In the 1980’s scientists discovered the devastating effect we were having on our ozone layer. By using various chemicals in manufacturing, and particularly in aerosols, we were inadvertently chipping away at our precious shield from the worst of the sun’s damaging radiation. Wasting no time, these savvy scientists educated us as to the importance of the ozone layer and warned us that its existence was threatened if we did not act.

Put aside for a minute the hilarious image of an 80’s scientist; yes, they existed. It wasn’t all crimped hair and leg warmers, some people were off being intelligent and learning things! Thank God for these serious souls too, because without them we likely would have happily continued to spray away our entire protective coating.

Fortunately, we didn’t continue living in ignorance. We were alerted to our unwittingly destructive behaviour and could therefore make the necessary changes in order to save our skins (literally).

And what a good news story we have today!

We are now seeing the direct benefits of our action as NASA reports the hole in the ozone layer is closing. What’s more, if our resilient ozone continues to repair itself at this rate the hole could be entirely gone by the end of the 21st century. Oh happy day!

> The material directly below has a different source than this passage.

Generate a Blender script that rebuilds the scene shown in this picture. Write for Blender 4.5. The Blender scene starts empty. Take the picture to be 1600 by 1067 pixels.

Having successfully saved the day, it’s not surprising that those blessed scientists believe the triumph of this swift issue-to-action model should inform our future approach to environmental action.

Everyone except Tony Abbott would likely agree there is a blindingly obvious comparison to the pressing environmental issues (or ‘incoming environmental catastrophes’ for the scientists among us) we have today.

As part of the team that confirmed our ozone layer depletion problem three decades ago, Jon Shanklin of the British Antarctic Survey was quick to point out this comparison, as he warned that the world isn’t treating this issue with the same seriousness.

“Yes, an international treaty was established fairly quickly to deal with the ozone hole, but really the main point about its discovery was that it shows how incredibly rapidly we can produce major changes to our atmosphere and how long it takes for nature to recover from them … Clearly, we still do not understand the full consequences of what we did then because we are still inflicting major changes on the atmosphere. Then it was chlorofluorocarbons; today it is greenhouse gases.”

The moral of this story is clear. Science spoke, we listened and we are now reaping the real-time rewards of our action.

Now if only we could learn from our successes, lest we need to learn from our mistakes.